Scripture: Lectionary # 366:   I Kings 21:17-29. Psalm 51:3-4,5-6.11.16.
Matthew 5:43-48.

Jesus is always focused on the relationship of love that he has with his
Father. The whole Sermon on the Mount spells this out for the way he wishes
his disciples to respond to that love commandment of the Father which takes
one beyond all other forms of love and surpasses them.  The Father is said
to allow his sun to shine on both the good and the bad. This means that
God's providence is for all persons to trust in but if they do not they are
still enjoying the goodness of God in his creation of them and in what they
do experience in their lives. The hard part of today's lesson is that Jesus
tells us that such love will make us love our enemies and pray for those
who persecute us.  This interpretation of God's commandment of love can
only be understood if we enter into the mystery of who Jesus is and can be
in our lives.  Normally, we do not appreciate or love enemies nor
persecutors.  The only way to love in this way is through God's graces
given to us and the taking on of being transformed into Christ.  People
like Mother Theresa,  Albert Schweitzer, the early and modern martyrs give
us a good example of how to love others no matter whether they hate us or
persecute us.

As we come to the end of chapter five in Matthew we hear Jesus tell us, "In
a word, you must be perfected as your heavenly Father is perfect!" (Matthew
5:48).
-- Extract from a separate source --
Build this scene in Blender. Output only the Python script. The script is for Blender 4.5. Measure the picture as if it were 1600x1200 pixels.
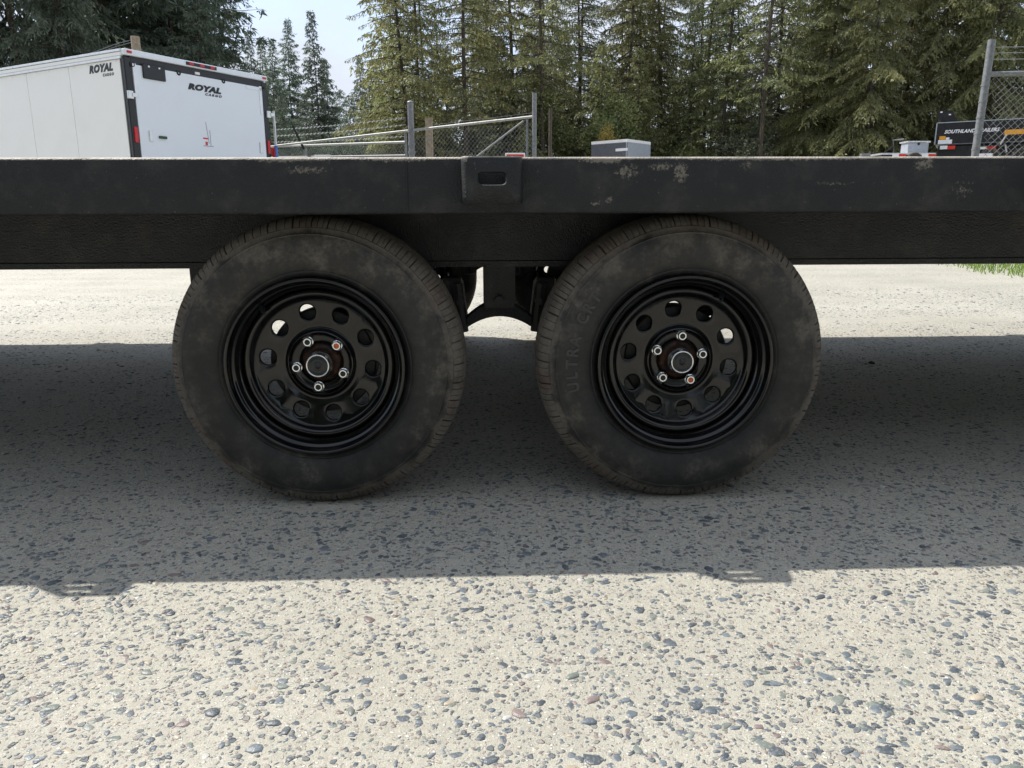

The word for perfect is used only here and once more in Matthew
19:21.  We learn that in Deuteronomy 18:13 the plural noun for perfect
means blameless; Leviticus 19:2 has "holiness."  Luke also gives us the
following: "Be merciful, therefore, even as your Father is merciful." (Luke
6:36).  These meanings can help us to understand what is implied in the
call to perfection which involves the commandment of love even for our
enemies and persecutors.  The text of our passage is very challenging but
worth our effort in studying it further, living it out with the help of
God's grace, and striving each day to put God before us in all of our
words, actions, and thoughts.  We may say that this is a transcendent form
of what we use so freely when we speak of "tough love."  Amen.